__GIVEN REQUEST__: Your task is to quote the listing below exactly, beginning with its first line and ending on the line bearing "rng = random.Random(7)".

__SUPPLIED INFORMATION__:
* begin *

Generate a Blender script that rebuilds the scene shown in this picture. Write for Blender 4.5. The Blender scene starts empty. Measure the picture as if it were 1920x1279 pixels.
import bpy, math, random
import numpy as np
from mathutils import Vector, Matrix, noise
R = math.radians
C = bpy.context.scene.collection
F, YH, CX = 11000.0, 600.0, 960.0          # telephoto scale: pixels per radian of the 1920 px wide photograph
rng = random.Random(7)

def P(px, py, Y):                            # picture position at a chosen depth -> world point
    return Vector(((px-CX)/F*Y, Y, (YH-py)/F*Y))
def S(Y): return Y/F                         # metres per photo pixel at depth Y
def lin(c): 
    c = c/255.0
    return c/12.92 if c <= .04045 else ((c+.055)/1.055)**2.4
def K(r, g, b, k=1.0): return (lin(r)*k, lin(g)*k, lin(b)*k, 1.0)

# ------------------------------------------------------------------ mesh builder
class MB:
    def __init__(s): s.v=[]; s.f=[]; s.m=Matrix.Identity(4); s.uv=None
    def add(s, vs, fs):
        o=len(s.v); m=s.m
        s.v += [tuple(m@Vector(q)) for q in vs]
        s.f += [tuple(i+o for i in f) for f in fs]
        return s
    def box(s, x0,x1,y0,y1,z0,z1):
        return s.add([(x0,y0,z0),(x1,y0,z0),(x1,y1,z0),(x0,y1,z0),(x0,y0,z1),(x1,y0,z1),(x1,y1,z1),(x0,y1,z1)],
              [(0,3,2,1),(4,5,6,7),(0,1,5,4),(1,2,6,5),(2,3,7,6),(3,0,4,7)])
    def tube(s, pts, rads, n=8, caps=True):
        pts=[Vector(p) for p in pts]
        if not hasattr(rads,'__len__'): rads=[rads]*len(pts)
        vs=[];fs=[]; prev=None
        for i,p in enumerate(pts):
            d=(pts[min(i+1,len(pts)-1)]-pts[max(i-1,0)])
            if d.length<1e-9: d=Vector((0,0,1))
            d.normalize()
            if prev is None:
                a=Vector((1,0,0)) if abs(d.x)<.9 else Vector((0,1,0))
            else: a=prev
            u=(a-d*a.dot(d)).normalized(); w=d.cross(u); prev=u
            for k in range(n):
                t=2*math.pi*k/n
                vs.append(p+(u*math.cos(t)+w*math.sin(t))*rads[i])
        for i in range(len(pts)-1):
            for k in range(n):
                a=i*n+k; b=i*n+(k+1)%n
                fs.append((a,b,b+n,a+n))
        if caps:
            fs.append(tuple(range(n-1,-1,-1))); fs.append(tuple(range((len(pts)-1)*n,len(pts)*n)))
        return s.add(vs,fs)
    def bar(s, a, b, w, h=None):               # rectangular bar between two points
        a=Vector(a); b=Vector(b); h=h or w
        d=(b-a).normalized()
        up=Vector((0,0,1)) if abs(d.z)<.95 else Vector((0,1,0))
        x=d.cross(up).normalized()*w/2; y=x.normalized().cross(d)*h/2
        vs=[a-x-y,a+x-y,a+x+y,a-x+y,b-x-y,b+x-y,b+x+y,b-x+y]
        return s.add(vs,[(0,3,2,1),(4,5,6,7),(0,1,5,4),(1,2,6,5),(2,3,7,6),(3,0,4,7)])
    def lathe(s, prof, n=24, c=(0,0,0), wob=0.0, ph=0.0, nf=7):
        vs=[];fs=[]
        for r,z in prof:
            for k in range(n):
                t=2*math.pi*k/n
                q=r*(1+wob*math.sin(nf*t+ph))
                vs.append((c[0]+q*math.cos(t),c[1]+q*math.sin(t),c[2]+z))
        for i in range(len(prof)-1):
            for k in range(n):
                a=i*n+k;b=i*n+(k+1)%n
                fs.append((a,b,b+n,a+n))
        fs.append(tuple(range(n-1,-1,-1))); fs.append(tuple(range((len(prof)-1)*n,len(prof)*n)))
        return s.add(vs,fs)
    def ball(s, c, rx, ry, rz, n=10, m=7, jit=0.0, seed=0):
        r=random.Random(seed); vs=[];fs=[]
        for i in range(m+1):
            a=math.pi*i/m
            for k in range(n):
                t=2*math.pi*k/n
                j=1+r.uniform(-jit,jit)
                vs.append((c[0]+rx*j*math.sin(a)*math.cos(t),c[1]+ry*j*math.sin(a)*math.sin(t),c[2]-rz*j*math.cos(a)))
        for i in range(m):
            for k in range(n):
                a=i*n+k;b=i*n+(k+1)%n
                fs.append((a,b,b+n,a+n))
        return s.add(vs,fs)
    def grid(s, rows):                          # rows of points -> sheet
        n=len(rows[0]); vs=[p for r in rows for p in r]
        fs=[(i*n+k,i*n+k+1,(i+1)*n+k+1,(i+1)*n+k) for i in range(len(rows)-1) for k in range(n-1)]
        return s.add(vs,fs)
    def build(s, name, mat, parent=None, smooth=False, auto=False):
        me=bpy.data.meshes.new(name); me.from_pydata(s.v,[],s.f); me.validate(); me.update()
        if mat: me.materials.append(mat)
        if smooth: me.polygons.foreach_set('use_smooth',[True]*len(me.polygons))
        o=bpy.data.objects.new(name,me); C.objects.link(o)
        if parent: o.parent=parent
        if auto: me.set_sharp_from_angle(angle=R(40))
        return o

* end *

__RESPONSE TO THIS TASK__:
Generate a Blender script that rebuilds the scene shown in this picture. Write for Blender 4.5. The Blender scene starts empty. Measure the picture as if it were 1920x1279 pixels.
import bpy, math, random
import numpy as np
from mathutils import Vector, Matrix, noise
R = math.radians
C = bpy.context.scene.collection
F, YH, CX = 11000.0, 600.0, 960.0          # telephoto scale: pixels per radian of the 1920 px wide photograph
rng = random.Random(7)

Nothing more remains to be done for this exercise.